Some floral tributes were left outside the apartment block where he died, while bouquets were also left just off the Donegall Road beside a mural to Higgins who won the world championship in 1972 and 1982.
In an interview with the News of the Worldrecently he said he had contemplated suicide such was his sense of dejection earlier this year, but that he had decided to fight on. There have been no suggestions that he died from anything other than the effects of his illness.
“I do believe in God,” he said in that interview. “I don’t go to church but I still have my Bible that my mother gave me when I was 15. I read my Bible and told myself, ‘I have been a fighter all my life.’ That’s what stopped me going through with it.”
A book of condolences for Higgins is being opened this morning at Belfast City Hall.
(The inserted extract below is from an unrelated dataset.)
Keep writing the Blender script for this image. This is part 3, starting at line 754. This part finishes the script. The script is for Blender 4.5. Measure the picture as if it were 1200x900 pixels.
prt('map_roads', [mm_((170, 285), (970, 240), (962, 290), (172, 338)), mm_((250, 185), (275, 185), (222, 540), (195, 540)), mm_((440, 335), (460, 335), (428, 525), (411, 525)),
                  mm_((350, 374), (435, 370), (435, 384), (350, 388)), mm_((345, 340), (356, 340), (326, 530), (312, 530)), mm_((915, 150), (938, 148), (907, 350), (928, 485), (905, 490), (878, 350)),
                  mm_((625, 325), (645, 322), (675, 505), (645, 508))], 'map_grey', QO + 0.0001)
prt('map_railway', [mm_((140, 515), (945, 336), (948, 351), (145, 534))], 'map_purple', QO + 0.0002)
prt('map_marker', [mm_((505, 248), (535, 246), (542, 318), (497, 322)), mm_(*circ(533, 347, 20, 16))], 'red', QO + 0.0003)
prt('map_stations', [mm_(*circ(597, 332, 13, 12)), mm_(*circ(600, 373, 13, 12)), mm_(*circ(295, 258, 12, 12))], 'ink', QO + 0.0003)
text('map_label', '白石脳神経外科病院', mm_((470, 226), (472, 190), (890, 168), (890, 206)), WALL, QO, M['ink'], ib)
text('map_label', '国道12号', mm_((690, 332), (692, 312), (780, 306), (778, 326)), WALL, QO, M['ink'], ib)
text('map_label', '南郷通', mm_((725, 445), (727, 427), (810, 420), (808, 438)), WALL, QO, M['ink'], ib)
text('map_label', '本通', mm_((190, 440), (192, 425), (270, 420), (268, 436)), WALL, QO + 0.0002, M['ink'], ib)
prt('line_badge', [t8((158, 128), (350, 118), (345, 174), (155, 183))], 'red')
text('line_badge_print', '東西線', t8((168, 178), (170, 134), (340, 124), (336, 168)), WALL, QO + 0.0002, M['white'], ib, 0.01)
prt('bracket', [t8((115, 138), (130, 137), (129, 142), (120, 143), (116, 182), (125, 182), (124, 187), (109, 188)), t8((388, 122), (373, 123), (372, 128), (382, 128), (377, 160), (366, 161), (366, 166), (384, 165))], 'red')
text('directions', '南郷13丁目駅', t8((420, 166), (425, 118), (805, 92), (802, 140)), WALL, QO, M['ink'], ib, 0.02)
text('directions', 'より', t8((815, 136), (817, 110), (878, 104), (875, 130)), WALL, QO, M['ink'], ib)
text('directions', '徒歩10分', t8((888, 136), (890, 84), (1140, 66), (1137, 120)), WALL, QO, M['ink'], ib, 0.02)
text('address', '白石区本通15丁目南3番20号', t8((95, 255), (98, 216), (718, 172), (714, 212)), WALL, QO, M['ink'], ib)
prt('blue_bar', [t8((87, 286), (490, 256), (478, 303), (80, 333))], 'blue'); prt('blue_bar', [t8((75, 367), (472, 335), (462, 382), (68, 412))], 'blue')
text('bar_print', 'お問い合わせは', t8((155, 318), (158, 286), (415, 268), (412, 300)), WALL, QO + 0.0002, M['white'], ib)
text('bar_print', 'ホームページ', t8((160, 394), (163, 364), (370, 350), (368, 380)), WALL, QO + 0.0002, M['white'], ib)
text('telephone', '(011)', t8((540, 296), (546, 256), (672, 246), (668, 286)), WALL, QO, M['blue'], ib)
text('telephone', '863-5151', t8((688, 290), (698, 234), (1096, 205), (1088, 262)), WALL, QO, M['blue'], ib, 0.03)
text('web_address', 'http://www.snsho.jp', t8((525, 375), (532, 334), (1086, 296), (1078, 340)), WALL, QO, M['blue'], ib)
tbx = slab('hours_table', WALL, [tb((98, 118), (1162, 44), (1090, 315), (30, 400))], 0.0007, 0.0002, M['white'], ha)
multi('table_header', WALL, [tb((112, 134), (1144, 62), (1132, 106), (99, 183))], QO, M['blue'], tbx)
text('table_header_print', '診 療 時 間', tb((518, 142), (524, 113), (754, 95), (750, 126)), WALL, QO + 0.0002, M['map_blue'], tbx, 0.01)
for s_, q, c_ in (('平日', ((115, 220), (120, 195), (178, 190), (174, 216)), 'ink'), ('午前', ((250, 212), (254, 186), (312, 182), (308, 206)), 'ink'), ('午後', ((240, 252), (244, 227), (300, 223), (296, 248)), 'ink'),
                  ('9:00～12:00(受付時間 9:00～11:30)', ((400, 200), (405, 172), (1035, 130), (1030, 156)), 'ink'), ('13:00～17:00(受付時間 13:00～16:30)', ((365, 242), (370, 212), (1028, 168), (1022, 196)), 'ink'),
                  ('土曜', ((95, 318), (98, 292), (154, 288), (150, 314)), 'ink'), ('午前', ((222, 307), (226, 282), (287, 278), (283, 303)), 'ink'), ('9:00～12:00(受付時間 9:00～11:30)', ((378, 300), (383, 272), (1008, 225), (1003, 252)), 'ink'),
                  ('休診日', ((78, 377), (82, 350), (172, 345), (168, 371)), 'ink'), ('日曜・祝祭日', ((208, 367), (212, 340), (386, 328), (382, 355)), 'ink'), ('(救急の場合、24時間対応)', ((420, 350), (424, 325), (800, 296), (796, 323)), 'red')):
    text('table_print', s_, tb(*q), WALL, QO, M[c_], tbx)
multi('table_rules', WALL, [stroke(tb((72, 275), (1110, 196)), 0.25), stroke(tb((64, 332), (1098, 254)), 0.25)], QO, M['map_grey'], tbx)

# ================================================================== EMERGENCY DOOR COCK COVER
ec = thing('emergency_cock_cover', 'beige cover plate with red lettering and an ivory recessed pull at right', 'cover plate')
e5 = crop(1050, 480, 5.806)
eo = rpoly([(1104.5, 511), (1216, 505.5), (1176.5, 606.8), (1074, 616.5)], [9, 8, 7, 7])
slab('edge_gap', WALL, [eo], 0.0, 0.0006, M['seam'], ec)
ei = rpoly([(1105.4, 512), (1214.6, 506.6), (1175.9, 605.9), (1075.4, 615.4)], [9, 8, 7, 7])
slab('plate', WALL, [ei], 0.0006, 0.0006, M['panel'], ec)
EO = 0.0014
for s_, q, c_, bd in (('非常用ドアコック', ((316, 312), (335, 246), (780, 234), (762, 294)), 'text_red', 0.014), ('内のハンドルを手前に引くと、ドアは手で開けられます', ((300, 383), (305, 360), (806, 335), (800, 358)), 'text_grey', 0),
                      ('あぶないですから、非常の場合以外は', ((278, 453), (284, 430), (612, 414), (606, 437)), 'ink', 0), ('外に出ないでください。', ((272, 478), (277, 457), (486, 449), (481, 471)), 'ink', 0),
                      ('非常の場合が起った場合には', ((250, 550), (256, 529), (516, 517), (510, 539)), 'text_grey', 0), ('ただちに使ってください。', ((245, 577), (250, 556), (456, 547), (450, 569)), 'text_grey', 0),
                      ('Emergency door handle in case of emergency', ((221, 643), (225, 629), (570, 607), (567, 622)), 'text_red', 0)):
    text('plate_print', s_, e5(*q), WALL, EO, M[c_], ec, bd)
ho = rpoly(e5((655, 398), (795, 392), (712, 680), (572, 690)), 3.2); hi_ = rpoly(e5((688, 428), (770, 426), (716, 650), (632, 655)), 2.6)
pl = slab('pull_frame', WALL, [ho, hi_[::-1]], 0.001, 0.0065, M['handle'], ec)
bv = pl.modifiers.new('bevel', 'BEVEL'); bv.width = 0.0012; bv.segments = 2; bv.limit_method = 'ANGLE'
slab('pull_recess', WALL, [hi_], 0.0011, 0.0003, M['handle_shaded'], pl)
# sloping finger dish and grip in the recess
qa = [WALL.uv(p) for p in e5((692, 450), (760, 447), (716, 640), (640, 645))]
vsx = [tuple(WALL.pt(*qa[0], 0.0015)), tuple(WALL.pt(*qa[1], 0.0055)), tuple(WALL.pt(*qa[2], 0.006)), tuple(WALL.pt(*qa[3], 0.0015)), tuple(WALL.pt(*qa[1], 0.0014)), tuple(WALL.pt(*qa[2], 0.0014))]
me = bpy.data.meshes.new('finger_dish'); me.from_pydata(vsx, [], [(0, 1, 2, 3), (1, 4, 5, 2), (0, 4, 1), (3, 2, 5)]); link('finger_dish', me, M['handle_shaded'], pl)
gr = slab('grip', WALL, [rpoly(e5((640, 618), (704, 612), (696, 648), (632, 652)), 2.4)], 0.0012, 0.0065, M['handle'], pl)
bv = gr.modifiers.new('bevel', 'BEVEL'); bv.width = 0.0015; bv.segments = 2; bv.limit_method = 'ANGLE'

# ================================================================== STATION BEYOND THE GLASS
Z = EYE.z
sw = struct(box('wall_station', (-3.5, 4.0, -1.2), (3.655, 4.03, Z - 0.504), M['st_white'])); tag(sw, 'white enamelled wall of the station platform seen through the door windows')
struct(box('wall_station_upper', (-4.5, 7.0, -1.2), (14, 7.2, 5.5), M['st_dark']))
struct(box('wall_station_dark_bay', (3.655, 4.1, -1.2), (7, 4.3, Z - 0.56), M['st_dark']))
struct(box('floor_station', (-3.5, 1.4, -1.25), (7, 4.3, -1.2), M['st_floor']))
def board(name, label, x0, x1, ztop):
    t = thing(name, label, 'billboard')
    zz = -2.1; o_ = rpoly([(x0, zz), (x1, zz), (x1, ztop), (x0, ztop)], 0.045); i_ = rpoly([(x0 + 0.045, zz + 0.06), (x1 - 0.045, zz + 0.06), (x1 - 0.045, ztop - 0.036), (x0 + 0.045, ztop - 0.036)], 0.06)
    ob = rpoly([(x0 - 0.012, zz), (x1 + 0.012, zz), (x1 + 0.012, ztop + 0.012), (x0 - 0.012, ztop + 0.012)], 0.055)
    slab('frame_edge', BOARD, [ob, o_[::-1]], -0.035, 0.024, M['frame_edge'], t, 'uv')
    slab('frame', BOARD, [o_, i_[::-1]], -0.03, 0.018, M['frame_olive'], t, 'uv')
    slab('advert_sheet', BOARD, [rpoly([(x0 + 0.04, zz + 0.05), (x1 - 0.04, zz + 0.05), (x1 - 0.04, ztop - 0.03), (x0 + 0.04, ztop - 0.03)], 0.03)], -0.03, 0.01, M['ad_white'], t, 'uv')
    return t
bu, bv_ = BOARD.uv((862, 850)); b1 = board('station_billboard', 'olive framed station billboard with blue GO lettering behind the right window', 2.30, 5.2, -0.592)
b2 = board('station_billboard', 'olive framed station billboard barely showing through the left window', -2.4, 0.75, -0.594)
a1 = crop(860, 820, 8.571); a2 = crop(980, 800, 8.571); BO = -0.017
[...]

Many of his sport colleagues such as Steve Davis, Ronnie O’Sullivan and Willie Thorne paid warm tributes to Higgins. Fellow world champion Dennis Taylor who had many snooker and verbal tussles with Alex Higgins spoke of his sadness at the Belfast player’s death. On one occasion Higgins had threatened to have Mr Taylor shot but the Coalisland man forgave him.
“I don’t think you’ll ever, ever see another player in the game of snooker like the great Alex Higgins,” he told the BBC. “He was a very, very exciting player to watch. He just was totally unique.”
DUP Sports Minister Nelson McCausland said Alex Higgins was a “legend in the game of snooker and one of Ulster’s great sportsmen”.
“His style of play reshaped how snooker was played and his talent captivated snooker fans around the world. Alex Higgins brought pleasure to millions of people and he will be long remembered.”
SDLP MP for South Belfast Dr Alasdair McDonnell said “Alex Higgins put Belfast on the global stage as a world champion and made snooker a popular spectator sport because of his maverick style and the cavalier way that he played the game”.
Alliance sports spokesman, Kieran McCarthy MLA said Higgins was a real “superstar” of snooker. “His life was not without its troubling times and it is deeply sad to hear of his passing. He will be very much missed by fans of snooker and people across Northern Ireland,” he said.
British sports minister Hugh Roberston said Alex Higgins was a “colourful character and one of the most popular players of his generation” and would be greatly missed by snooker fans and the wider sporting public.